» **Work to complete**: Leave out all pictures. Return exactly the lines from the top of the material through the line containing "scene.camera = camo".

Start of Dataset rows

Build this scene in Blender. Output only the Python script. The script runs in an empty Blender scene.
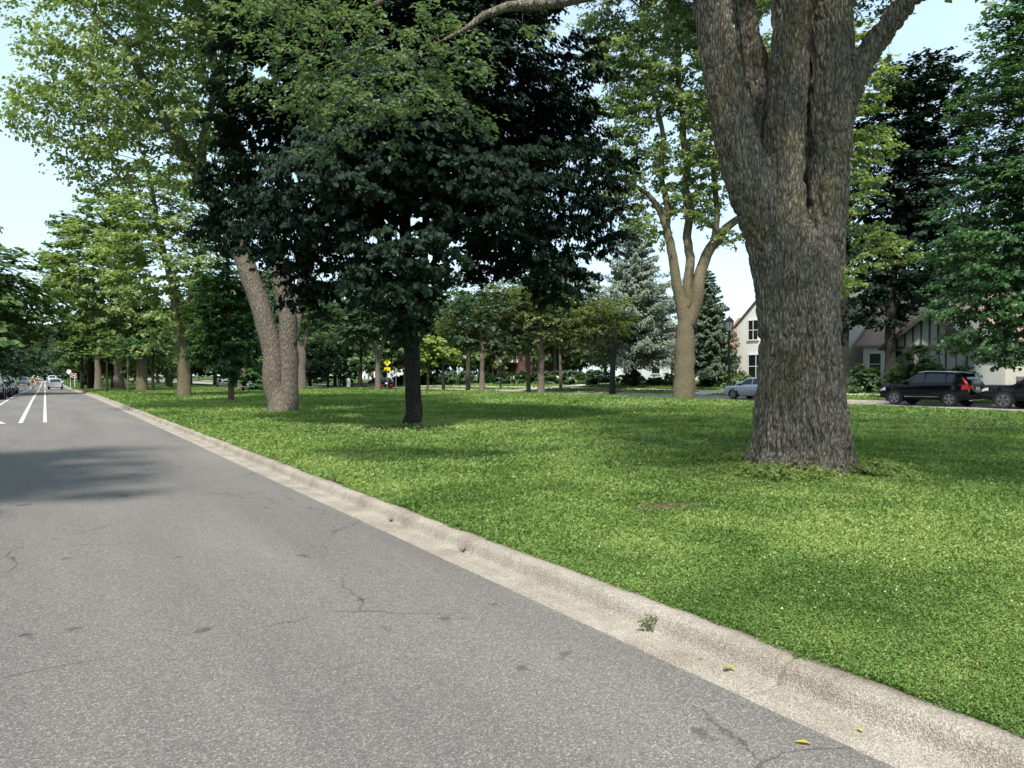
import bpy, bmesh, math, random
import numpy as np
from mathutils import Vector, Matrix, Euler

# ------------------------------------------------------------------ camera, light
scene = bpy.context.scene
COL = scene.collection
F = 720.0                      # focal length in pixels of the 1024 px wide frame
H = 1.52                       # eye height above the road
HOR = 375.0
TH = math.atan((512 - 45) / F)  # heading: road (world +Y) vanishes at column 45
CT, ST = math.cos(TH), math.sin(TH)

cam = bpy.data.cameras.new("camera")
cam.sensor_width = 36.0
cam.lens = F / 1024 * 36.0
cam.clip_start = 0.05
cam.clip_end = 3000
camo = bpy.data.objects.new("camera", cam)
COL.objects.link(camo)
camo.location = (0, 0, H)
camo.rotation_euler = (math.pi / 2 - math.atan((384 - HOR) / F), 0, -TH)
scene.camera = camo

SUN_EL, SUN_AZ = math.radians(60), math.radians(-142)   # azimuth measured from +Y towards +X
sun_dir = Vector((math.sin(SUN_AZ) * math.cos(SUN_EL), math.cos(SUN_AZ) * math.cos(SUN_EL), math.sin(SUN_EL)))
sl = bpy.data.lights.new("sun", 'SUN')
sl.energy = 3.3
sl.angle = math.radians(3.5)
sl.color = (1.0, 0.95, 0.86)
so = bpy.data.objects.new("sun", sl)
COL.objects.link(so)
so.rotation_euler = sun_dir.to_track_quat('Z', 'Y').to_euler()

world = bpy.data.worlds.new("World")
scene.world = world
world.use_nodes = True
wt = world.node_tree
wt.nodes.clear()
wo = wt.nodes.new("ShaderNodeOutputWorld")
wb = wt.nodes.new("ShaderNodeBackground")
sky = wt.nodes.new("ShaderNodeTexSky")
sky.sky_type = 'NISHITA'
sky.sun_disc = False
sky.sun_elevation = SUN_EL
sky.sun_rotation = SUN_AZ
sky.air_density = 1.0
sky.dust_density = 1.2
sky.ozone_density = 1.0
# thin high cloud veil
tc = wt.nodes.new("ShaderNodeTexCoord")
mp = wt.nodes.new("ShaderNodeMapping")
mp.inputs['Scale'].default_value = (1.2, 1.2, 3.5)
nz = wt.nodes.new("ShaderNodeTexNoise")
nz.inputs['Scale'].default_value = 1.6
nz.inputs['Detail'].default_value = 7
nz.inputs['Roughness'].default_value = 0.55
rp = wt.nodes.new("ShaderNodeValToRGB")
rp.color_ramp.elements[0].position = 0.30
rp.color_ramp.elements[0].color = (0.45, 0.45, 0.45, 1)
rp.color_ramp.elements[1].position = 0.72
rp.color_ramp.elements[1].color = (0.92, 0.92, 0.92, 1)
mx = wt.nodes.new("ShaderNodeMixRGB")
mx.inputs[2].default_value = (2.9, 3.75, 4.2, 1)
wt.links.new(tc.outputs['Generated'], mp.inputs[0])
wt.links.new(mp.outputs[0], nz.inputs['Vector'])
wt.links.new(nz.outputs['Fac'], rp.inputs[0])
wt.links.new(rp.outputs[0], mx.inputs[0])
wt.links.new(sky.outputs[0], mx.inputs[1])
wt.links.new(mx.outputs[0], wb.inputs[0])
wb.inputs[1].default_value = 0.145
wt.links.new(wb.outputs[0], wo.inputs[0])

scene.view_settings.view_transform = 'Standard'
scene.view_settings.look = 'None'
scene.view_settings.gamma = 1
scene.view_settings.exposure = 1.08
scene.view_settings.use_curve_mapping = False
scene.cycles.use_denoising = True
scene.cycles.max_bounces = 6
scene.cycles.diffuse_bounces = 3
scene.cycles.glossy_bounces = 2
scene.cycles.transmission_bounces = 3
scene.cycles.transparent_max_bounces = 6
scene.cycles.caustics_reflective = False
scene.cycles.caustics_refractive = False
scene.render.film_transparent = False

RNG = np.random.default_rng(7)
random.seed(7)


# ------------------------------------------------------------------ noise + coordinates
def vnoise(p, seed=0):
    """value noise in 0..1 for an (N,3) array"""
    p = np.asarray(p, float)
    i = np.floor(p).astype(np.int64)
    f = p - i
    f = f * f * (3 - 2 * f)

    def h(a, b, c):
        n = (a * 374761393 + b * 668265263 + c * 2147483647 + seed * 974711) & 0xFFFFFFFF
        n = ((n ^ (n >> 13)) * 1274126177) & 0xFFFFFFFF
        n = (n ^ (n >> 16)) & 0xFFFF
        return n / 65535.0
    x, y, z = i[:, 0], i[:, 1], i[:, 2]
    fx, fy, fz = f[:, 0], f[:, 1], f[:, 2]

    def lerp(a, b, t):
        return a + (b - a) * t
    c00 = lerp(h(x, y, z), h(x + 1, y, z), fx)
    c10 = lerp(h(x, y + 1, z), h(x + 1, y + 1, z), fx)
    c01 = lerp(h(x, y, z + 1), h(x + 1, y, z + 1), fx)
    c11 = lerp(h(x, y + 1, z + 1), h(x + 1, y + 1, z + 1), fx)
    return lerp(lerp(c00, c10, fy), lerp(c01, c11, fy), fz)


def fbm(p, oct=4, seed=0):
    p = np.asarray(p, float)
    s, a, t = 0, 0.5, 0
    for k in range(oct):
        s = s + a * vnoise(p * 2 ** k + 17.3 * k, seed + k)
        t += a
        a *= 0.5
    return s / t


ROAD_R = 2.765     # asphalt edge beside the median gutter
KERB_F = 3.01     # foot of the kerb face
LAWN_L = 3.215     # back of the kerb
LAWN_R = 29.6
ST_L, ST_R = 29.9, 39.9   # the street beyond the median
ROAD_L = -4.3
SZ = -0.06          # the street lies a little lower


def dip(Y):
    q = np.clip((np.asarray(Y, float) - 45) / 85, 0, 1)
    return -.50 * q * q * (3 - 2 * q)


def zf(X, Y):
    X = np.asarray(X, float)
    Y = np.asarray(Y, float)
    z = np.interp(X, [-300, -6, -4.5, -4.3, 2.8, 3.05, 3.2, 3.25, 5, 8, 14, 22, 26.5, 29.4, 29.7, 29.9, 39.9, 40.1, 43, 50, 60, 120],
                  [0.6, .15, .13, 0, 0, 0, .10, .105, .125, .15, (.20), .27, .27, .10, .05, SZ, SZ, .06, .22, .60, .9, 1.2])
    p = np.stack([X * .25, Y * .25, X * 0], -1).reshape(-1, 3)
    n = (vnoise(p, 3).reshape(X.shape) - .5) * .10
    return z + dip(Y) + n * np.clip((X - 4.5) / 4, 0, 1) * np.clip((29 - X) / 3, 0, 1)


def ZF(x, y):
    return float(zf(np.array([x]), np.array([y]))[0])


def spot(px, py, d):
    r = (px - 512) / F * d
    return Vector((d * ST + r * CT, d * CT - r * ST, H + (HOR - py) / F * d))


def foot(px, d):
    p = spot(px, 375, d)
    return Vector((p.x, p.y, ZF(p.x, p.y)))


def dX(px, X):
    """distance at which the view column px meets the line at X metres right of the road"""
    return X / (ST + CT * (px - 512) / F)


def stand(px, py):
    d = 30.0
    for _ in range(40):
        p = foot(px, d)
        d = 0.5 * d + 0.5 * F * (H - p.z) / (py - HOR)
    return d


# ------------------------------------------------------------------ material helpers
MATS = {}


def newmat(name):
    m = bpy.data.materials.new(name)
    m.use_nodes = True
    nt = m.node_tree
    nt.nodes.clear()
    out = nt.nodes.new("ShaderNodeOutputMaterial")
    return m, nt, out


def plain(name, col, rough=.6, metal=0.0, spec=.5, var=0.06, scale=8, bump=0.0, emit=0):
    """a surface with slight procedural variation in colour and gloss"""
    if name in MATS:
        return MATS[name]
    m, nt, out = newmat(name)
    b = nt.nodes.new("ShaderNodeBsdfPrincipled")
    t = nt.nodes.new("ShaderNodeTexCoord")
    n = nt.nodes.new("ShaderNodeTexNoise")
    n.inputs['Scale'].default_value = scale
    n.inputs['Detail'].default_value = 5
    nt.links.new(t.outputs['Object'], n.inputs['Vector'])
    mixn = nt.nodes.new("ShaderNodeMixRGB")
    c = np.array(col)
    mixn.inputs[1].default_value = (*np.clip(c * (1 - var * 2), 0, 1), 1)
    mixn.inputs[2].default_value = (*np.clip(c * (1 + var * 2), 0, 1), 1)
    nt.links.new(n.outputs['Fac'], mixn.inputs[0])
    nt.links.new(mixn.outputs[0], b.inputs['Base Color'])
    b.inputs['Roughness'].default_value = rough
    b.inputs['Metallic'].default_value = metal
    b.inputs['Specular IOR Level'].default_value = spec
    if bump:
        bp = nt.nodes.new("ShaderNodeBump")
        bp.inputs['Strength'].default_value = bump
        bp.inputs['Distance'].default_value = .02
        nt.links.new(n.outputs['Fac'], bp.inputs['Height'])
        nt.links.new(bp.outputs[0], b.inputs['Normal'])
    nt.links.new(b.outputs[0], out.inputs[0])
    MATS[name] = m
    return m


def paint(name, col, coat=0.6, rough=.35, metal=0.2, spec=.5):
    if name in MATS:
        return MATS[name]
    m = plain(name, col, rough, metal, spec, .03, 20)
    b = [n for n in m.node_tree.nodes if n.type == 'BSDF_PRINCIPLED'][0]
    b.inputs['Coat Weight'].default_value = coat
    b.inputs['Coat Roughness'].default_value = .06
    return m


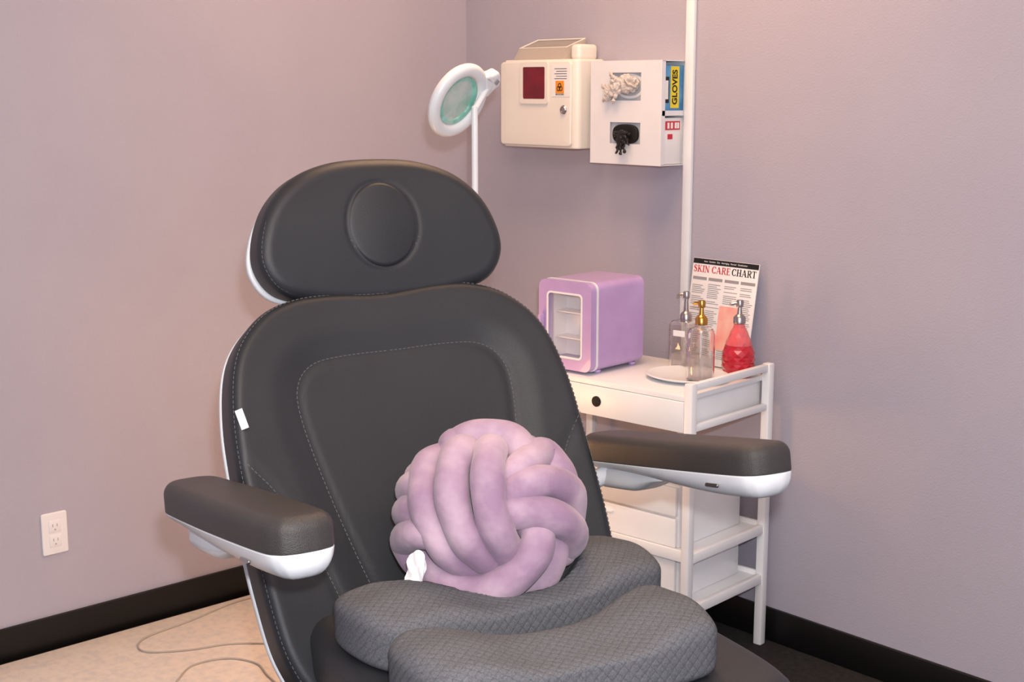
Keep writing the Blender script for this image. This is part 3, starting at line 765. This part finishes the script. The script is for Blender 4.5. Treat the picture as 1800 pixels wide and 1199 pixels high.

End of Dataset rows

» **Exercise solution**:
Build this scene in Blender. Output only the Python script. The script runs in an empty Blender scene.
import bpy, bmesh, math, random
import numpy as np
from mathutils import Vector, Matrix, Euler

# ------------------------------------------------------------------ camera, light
scene = bpy.context.scene
COL = scene.collection
F = 720.0                      # focal length in pixels of the 1024 px wide frame
H = 1.52                       # eye height above the road
HOR = 375.0
TH = math.atan((512 - 45) / F)  # heading: road (world +Y) vanishes at column 45
CT, ST = math.cos(TH), math.sin(TH)

cam = bpy.data.cameras.new("camera")
cam.sensor_width = 36.0
cam.lens = F / 1024 * 36.0
cam.clip_start = 0.05
cam.clip_end = 3000
camo = bpy.data.objects.new("camera", cam)
COL.objects.link(camo)
camo.location = (0, 0, H)
camo.rotation_euler = (math.pi / 2 - math.atan((384 - HOR) / F), 0, -TH)
scene.camera = camo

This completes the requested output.